** EXERCISE PROMPT **
Select, from the material below, each line with "only" in it.

** SUPPLIED MATERIAL **
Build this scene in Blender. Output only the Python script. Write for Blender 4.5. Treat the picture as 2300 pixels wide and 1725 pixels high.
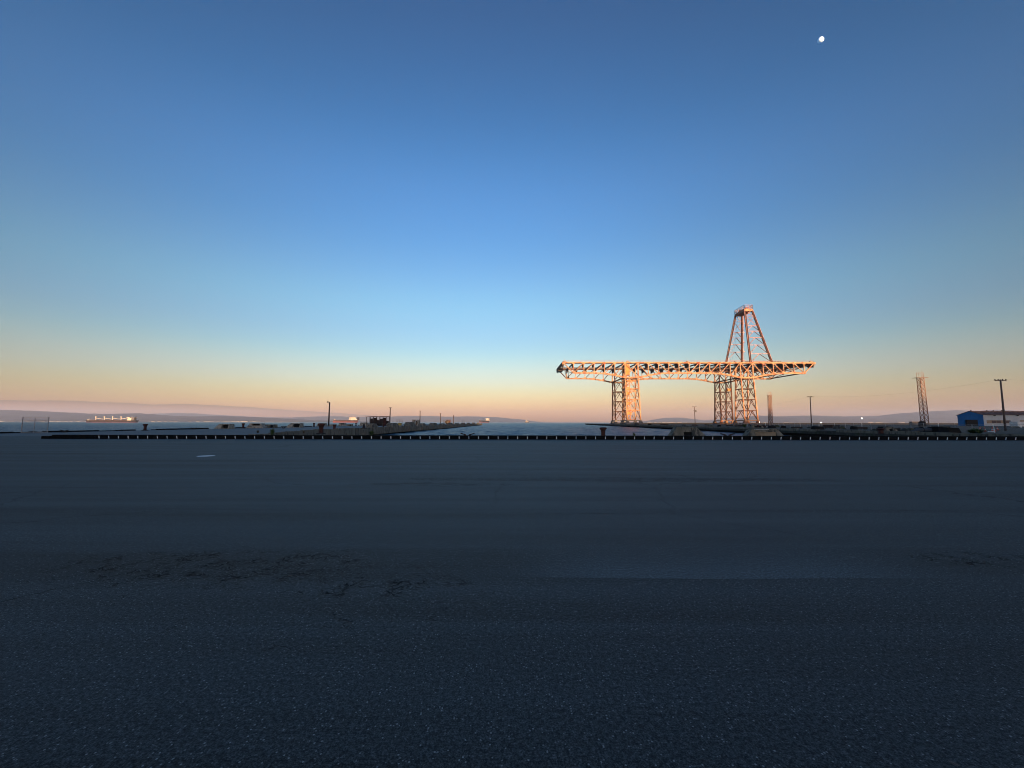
import bpy, math, random
from mathutils import Vector, Matrix, noise
random.seed(7)
R = math.radians
sc = bpy.context.scene
for o in list(bpy.data.objects): bpy.data.objects.remove(o)
col = sc.collection

# ------------------------------------------------------------------ camera
FPX = 900.0                       # focal length in pixels of the 2300 px wide photograph
cam = bpy.data.cameras.new('camera')
cam.sensor_width = 36.0
cam.lens = 36.0 * FPX / 2300.0
cam.clip_start = 0.1
cam.clip_end = 60000
camo = bpy.data.objects.new('camera', cam)
col.objects.link(camo)
CAM_H = 1.7
CM = Matrix.Translation((0, 0, CAM_H)) @ Matrix.Rotation(R(0.09), 4, 'Z') @ Matrix.Rotation(R(90 + 5.452), 4, 'X') @ Matrix.Rotation(R(0.09), 4, 'Z')
camo.matrix_world = CM
sc.camera = camo
sc.render.resolution_x = 1024
sc.render.resolution_y = 768

# ------------------------------------------------------------------ sky, sun, exposure
SUN_EL, SUN_AZ = 4.0, 170.0       # azimuth clockwise from the view direction (+Y)
world = bpy.data.worlds.new('World')
sc.world = world
world.use_nodes = True
wt = world.node_tree
wn, wl = wt.nodes, wt.links
bg = wn['Background']
bg.inputs[1].default_value = 0.1
sky = wn.new('ShaderNodeTexSky')
sky.sky_type = 'NISHITA'
sky.sun_disc = False
sky.sun_elevation = R(SUN_EL)
sky.sun_rotation = R(SUN_AZ)
sky.ozone_density = 3.0
sky.dust_density = 1.0
sky.air_density = 1.0
# tint by elevation only, the same in every direction: the warm belt near the horizon
tc = wn.new('ShaderNodeTexCoord')
sp = wn.new('ShaderNodeSeparateXYZ')
wl.new(tc.outputs['Generated'], sp.inputs[0])
asn = wn.new('ShaderNodeMath'); asn.operation = 'ARCSINE'
wl.new(sp.outputs['Z'], asn.inputs[0])
dv = wn.new('ShaderNodeMath'); dv.operation = 'DIVIDE'; dv.inputs[1].default_value = R(60)
wl.new(asn.outputs[0], dv.inputs[0])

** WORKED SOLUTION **
Build this scene in Blender. Output only the Python script. Write for Blender 4.5. Treat the picture as 2300 pixels wide and 1725 pixels high.
# tint by elevation only, the same in every direction: the warm belt near the horizon